Well, no, actually, Tonia just changes Mike into vampire without trying to figure anything out. It's much easier that way. She takes her newly converted vampire boyfriend to her coven introducing him around, showing him the ropes. Soon, Mike is a practiced killer, feeling above humanity and no longer a part of it. But there is one person still connected to Mike: his partner on the force, Jimi Cannon (Shawn LeTang). Jimi loves Mike like a brother and, when Mike goes missing, does everything he can to find him. And once Jimi finds out that Mike is a vampire, he starts plotting a way to eliminate the coven and free Mike from his eternal existence.

Generally I try to credit a film for the things it does well. The problem with the movies on the Brutal Bloodsuckers set is that none of them do anything well. They're all laughably bad, poorly made in all the ways that anyone with half a brain, and access to Adobe Premiere of Final Cut Pro, would have easily been able to correct with five minutes effort. Someone cared enough to make these movies but, and this can't be stressed enough, they didn't care about making them good in any way, shape, or form.

In the case of Night, the problems begin right from the outset. First, the film quality is terrible. This looks like a movie filmed on cartridge cassettes fed into a camcorder made in the 1980s. It's grainy to the point of being hard to watch. There are plenty of scenes where you can't make out exactly what's going on because they've filmed on a dark set and the film grain obscures it all. Proper lighting, and a better camera, were needed to make this film even passable watchable.
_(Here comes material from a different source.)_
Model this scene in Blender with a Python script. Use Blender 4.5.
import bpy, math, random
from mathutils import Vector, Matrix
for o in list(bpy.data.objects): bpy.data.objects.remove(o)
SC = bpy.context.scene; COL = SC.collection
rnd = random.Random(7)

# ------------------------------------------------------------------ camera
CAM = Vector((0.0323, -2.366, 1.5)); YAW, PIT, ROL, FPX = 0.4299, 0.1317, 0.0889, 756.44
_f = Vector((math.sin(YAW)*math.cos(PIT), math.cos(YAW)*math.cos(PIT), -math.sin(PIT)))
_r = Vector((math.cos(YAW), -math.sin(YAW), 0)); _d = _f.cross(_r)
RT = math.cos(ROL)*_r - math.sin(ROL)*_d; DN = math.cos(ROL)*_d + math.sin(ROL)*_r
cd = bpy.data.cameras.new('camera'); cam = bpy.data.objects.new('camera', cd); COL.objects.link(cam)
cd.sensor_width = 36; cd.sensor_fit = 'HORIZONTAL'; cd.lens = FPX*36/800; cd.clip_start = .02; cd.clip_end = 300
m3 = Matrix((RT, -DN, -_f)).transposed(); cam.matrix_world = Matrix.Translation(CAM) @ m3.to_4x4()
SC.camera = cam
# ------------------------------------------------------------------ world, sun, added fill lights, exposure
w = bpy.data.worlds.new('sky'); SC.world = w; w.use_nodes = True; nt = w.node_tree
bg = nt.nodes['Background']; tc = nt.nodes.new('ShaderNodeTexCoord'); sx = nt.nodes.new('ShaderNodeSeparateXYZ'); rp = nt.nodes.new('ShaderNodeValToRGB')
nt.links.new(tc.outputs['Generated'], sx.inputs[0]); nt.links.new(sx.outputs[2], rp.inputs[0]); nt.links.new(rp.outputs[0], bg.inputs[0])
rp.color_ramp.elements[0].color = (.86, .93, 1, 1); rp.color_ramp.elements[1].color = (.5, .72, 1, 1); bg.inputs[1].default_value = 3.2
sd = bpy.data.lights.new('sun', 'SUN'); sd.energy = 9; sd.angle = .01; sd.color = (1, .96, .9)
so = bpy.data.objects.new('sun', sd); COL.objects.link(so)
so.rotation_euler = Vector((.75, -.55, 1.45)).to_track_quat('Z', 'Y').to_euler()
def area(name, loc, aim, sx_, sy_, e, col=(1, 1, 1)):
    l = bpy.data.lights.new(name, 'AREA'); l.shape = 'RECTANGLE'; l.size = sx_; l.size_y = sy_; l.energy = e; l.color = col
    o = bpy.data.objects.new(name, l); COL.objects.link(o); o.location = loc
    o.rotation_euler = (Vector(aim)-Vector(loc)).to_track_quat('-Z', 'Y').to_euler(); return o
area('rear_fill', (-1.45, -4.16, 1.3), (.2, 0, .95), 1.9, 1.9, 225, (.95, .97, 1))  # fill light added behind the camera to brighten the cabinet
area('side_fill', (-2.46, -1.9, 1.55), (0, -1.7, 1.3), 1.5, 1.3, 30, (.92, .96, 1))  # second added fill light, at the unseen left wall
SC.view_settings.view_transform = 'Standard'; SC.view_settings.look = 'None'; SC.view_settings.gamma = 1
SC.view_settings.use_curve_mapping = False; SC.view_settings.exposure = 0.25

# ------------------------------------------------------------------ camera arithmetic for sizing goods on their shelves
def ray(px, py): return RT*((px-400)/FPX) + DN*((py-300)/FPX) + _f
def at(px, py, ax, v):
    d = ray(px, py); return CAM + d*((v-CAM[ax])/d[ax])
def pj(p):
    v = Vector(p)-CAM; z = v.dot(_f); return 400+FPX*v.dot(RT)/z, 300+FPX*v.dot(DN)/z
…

Worse is the sound design, or really the lack thereof. From the very beginning there's a dull buzz underlying the film. It's especially bad in the outdoor scenes, where the team clearly didn't have the right microphones to record audio on set. They should have done ADR after the fact, or found some way to reduce the buzz and clean up the audio tracks, but they didn't. This is the pure audio recorded on set, and that's that. Thus we have a film that both sounds bad and is hard to look at. Night is a real winner.

If somehow you can get past that, you still have to suffer through some of the worst acting you'll ever see. I dinged Vampire Sisters for its bad acting, but I actually have to credit that film: the actresses there were too good to star in Night. The acting here is so bad. It's stilted, with mumbled line readings that sound like they came from people just arriving on Earth, having to say their line phonetically. What never actually happens is real acting. It's just so painful.

And then there's the action, which is just so much worse than the acting. The team, of course, didn't have money for proper stunts or effects, so most of the action work is done via cuts. A guy kicks, and then cut to the body falling over. A guy shoots a gun, and then we look at a body with a bullet wound (bought from a Halloween supply shop) on it. If that wasn't bad enough, none of the vampires seem to understand how guns work. It's known that if they take enough damage they will fall into a coma until they heal, and yet the vampires consistently laugh at guns and let themselves get shot over and over again. Apparently being a vampire means being incredibly stupid at all times.

I want to try and say, "hey, I get it, making a movie is hard. You have to try, and fail, before you make something good." That is all true, for sure, but when you make something this bad you don't release it. You don't put it out there for people to see. You hide that shame. Night is a shame that should have remained hidden, but it didn't. I suffered through it but, please, don't make my mistake.